Living in a political flux is something most of us are getting used to, with upheavals becoming the norm nowadays as the Tories prepare to swing towards the economic left, GOP Republicans shield a firebrand president from removal before a titanic re-election battle, and all across Europe nationalist waves of sentiment build momentum in the face of Establishment control.

The Establishment could be characterized as those people in media and politics who have set the tone and direction of public discourse and culture up until recently, but now appear more like aging choirmasters getting worried about newcomers to the fold.

One of the most disruptive groups in this drama has been the “populists”, more of a pejorative term than anything else, an attempt to denigrate nationalists as little less than opportunists who play on people’s most base fears in order to acquire power.

Well, nationalism is certainly proving popular, but the question of whether it is a short term outlier or in fact will continue growing beyond Trump and Brexit is yet to be decided.

Demographically, things are in the balance. Whilst younger Europeans and North Americans tend to be at the vanguard of establishment liberalism, they are not having children, or getting married, at a rate that would suggest a long term future. They certainly control the short-term, with their tacit support for widespread immigration, gay marriage, abortion, and transgenderism, not to mention the spell that has been cast over the academy, but watch out for the backlash that’s coming.

It’s obvious there is already a growing skepticism, particularly among disaffected men, about the direction society has taken. What was unheard of in their youth is now considered a dogma aggressively demanding their approval (LGBTQI+ being a prime example). Women, also, are increasingly aware that the liberal feminist promises of unfettered freedom and control have a sting in the tail, with record numbers reporting dissatisfaction with their personal lives, particularly due to the lack of serious romantic relationships.

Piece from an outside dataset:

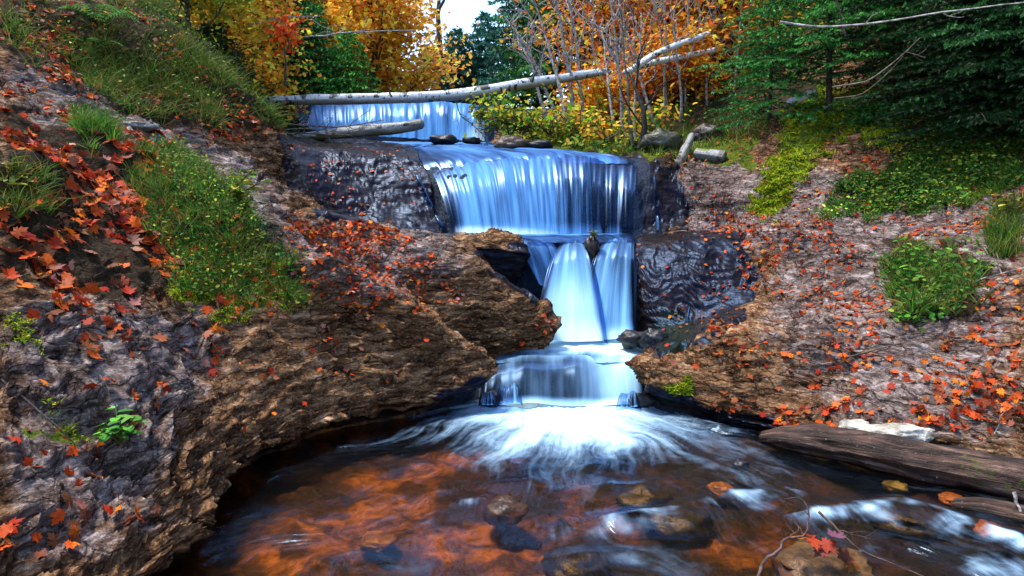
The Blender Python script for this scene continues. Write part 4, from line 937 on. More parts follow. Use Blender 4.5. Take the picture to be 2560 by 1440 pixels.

As more immigrants arrive to our shores, the prospect of significant wage growth in certain sectors diminishes, and, coupled with rent increases, means many men can no longer earn enough to qualify for a mortgage. Facing many of the same challenges, women also struggle to find men that are ready to marry and have children.

The radical changes have been noted by not a few middle-aged and older folk who have not yet adjusted to the tenets of this “progress”, whilst staple industries such as manufacturing and the small farm continue their steep decline towards oblivion.

All this and more makes up the ingredients of a resurgent nationalism, but it is the issue of demographics that will ultimately decide the fate of what is undoubtedly a burgeoning movement.

Whilst the modern world puts one foot blindly over the demographic cliff, with replacement rates in most of the west well below 2.1 and the developing world not far behind, the question of which worldview will win out remains to be seen.

For nationalism to have a future it must surely study the inherent weaknesses of liberalism, not least the sexual revolution, a revolution that has made the coming demographic winter inevitable with its small and flimsy family unit. The chink in that armour could not be clearer.

Nationalists can avoid a similar decline by fostering a solid institution of marriage that rejects the empty, chaotic promises of the sexual revolution, that goes back to the large families and vibrant communities that together built our nations, and which can also withstand an age of atomization, dysfunction and nihilism.

If this sounds like a religious proposal, then you would be right. Without a sound metaphysical foundation, one’s culture is doomed to failure. The word “culture” is derived from the Latin, “cultus”, meaning “worship”, making this debate more about re-ordering our highest priorities than all else. Indeed most people in today’s culture already lack an impetus to sacrifice the current indulgence of daily distractions for a greater purpose.

The faith of our fathers however contains the narrative and direction needed to make permanent what our old choirmasters fear most. Civilizational change will come if the question of “Quo Vadis?” (“where are you going?”) that Peter asked Christ is once again answered well.